ASU alum combines electronics, music and Mason jars
Herberger Institute grad Cristóbal Martínez (BA, Studio Art, 2002; BFA, Painting, 2002; MA, Media Arts & Sciences, 2011) plans to use a $5,000 artist research and development grant from the Arizona Commission on the Arts to expand and reinvent the artists’ collective he directs at the Pueblo Grande Museum.
Two other Herberger Institute for Design and the Arts alums also received artist research and development grants for 2016 from the commission: Carla Keaton (BFA, Painting, 2009) and M. Jenea Sanchez (BFA, Intermedia Art, 2007; MFA, Intermedia Art 2011).
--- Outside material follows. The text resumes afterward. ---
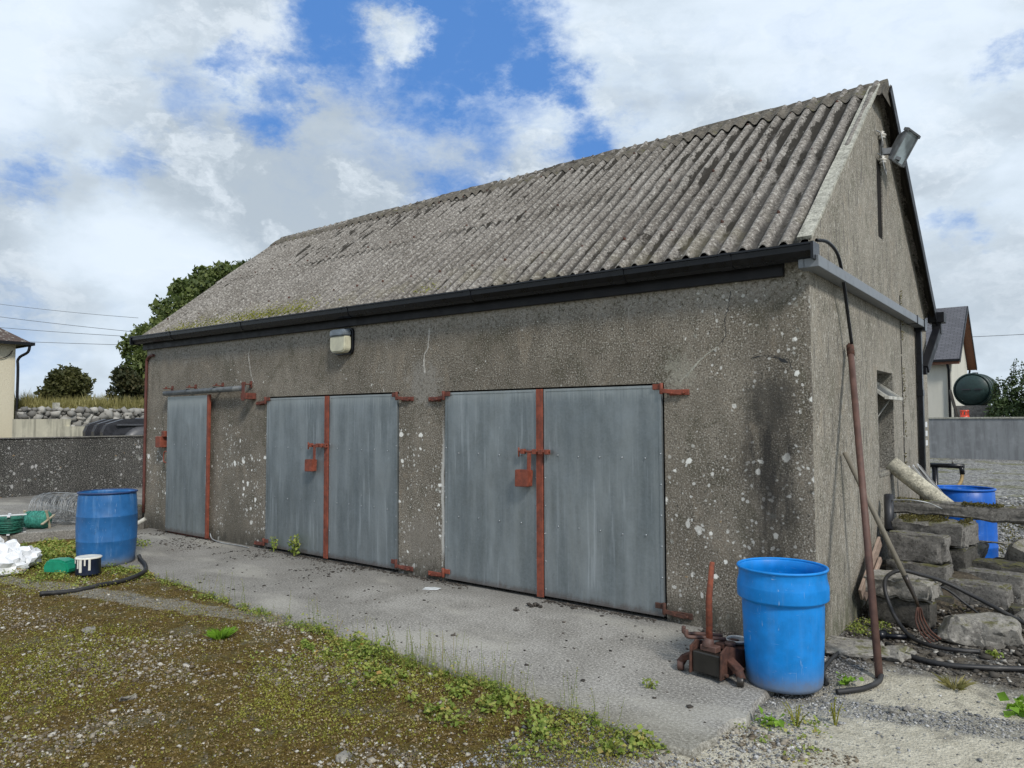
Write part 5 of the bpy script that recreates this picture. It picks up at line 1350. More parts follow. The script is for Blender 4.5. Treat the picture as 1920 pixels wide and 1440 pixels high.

A digital media artist who lives in Mesa, Martínez leads Radio Healer. He describes it as an indigenous electro-acoustic performance of experimental music composed for, and played on, traditional and electronic indigenous instruments.
Radio Healer’s members are all Chicano or Native American artists.
Martínez is also a member of the Indigenous interdisciplinary arts collective Postcommodity, which has collaborated with the ASU Art Museum several times, most recently in the fall of 2015, when Postcommodity erected a two-mile “repellent fence” of tethered balloons that bisected Arizona’s border with Mexico.